What is the matter with the poor is Poverty;

what is the matter with the rich is Uselessness.”

-George Bernard Shaw

What to Bring on a Poverty Simulation.

Pack just like any other weekend trip, including sleeping bag/pillow/towel.

Most of all, bring a good, positive attitude.

“Women do two thirds of the world’s work.

Yet they earn only one tenth of the world’s income and own

less than one percent of the world’s property. They are

among the poorest of the world’s poor.”

-Barber B. Conable, Jr.

Below is a list of Scriptures to show the importance God places upon caring for the poor.

Deuteronomy 15:1-11 –

This of course deals with God establishing the new nation Israel after setting her free from slavery. God establishes the Sabbatical Year for canceling debts. God makes concern for the poor both individual and institutional. Institutionally, God prevents the development of a perpetual underclass through debt. Individually, God wants Israelites to be liberal and openhanded in their personal relationships with the poor (v8). Amazingly, through both individual and institutional concern for the poor Israel is given preeminence as a nation.

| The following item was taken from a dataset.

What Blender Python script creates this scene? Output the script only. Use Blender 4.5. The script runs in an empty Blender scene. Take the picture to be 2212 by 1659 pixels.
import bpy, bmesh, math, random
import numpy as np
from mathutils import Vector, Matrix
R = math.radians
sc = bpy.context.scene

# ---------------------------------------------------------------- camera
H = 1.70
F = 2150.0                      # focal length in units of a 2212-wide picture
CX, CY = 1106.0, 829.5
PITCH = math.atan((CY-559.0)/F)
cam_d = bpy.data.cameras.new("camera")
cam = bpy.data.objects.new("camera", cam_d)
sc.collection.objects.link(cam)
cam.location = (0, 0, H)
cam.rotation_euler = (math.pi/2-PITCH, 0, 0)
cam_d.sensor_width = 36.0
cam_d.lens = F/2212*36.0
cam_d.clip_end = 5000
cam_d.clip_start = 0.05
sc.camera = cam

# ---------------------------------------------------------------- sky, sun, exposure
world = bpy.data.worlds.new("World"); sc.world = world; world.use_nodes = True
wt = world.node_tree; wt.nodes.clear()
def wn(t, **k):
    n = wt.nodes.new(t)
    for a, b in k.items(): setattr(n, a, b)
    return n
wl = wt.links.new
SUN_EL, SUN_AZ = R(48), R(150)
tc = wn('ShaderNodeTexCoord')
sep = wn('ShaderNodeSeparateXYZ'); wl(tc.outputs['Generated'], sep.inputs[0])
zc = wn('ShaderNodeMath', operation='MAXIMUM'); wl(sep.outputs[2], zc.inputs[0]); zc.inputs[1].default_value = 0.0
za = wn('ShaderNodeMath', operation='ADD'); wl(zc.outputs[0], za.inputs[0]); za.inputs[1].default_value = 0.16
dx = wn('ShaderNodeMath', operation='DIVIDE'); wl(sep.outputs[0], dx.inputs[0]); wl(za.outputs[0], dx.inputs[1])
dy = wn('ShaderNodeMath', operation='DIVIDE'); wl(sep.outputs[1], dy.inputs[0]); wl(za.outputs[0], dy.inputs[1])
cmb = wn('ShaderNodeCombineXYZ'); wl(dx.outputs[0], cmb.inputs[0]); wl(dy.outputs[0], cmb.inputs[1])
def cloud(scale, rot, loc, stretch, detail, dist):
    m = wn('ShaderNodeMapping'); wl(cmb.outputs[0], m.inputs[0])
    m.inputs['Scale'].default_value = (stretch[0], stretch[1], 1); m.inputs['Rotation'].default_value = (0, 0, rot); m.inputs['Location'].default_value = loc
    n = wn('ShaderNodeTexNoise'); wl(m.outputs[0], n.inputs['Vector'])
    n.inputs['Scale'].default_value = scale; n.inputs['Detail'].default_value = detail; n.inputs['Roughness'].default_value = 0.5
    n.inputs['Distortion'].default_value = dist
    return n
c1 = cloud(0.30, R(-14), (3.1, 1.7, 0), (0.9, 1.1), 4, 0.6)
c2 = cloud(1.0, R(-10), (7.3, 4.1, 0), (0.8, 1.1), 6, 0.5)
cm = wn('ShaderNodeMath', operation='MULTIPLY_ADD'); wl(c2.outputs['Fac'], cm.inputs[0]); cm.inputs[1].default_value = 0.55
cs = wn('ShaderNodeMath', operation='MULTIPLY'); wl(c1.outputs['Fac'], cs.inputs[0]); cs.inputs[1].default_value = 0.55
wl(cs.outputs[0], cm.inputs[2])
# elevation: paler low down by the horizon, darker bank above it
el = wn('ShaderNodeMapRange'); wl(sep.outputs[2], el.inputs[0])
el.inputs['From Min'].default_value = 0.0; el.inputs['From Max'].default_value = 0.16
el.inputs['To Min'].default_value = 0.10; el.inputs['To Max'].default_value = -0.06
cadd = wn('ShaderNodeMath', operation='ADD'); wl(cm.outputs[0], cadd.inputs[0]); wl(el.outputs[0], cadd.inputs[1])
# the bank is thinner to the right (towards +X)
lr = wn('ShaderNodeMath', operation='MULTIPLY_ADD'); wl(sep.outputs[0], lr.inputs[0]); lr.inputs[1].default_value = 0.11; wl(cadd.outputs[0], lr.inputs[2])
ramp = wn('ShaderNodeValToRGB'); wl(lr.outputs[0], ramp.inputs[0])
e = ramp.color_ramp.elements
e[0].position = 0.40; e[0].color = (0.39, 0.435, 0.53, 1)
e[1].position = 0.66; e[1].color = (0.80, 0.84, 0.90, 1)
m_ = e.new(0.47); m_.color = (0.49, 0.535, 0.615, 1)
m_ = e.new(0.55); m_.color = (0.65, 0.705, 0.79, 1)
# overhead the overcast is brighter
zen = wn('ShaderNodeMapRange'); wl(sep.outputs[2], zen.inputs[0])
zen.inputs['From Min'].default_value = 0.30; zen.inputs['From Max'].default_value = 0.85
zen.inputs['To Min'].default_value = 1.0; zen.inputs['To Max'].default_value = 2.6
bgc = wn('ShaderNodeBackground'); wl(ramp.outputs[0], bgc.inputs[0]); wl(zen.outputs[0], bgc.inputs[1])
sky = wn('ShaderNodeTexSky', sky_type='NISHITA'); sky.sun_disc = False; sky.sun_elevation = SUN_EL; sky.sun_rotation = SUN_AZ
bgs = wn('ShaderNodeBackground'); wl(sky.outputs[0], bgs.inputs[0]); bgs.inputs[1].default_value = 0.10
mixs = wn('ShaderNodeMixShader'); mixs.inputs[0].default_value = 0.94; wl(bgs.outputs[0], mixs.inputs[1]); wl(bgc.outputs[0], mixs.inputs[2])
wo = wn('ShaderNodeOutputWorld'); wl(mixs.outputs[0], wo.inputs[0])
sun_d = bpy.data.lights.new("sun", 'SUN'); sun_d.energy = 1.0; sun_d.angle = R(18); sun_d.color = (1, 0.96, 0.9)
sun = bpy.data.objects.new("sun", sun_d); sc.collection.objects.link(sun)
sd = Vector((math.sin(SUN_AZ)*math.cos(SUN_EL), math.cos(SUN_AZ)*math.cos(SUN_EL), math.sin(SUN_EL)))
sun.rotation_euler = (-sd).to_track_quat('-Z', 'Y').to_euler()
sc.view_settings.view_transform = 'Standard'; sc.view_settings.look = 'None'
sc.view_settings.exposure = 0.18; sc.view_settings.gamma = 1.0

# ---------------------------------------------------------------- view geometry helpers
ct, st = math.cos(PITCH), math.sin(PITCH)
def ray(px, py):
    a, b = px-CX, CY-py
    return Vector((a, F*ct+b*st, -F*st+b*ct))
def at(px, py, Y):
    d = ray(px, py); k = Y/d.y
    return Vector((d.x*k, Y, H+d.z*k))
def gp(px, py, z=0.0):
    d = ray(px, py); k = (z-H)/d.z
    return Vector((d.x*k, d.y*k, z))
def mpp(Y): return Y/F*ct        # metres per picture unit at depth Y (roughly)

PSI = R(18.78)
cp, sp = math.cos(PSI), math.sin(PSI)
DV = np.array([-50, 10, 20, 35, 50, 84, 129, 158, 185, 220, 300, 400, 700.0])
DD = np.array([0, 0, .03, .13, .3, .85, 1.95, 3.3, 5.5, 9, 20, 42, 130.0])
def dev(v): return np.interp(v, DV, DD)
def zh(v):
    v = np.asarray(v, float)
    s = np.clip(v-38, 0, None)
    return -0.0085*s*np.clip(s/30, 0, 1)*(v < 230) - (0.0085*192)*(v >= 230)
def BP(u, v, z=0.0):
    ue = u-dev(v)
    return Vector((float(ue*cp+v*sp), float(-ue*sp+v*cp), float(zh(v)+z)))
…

Questions: How do nations normally establish themselves as mighty and powerful?

In v4 when God says there should be no poor among you, do you think He still believes that?

In saying that there will always be poor people, does God want us to just give up then?

Matthew 19:16-30

So many time the parable of the Rich Young Ruler is about the ruler giving up things, but Jesus does not ask him to give up possessions alone. Jesus says that to follow Him the ruler must sell his many possessions and then give to the poor. Initiating relationship with the poor is a prerequisite to Jesus for following Him. Our righteousness must also be accompanied with justice.

Questions: Do you think Jesus was serious in telling the ruler to sell his possessions and give to the poor?

Do you think Jesus is still serious about the wealthy being in relationship with Himself and the poor?

What is Jesus saying about the fulfillment of possessions?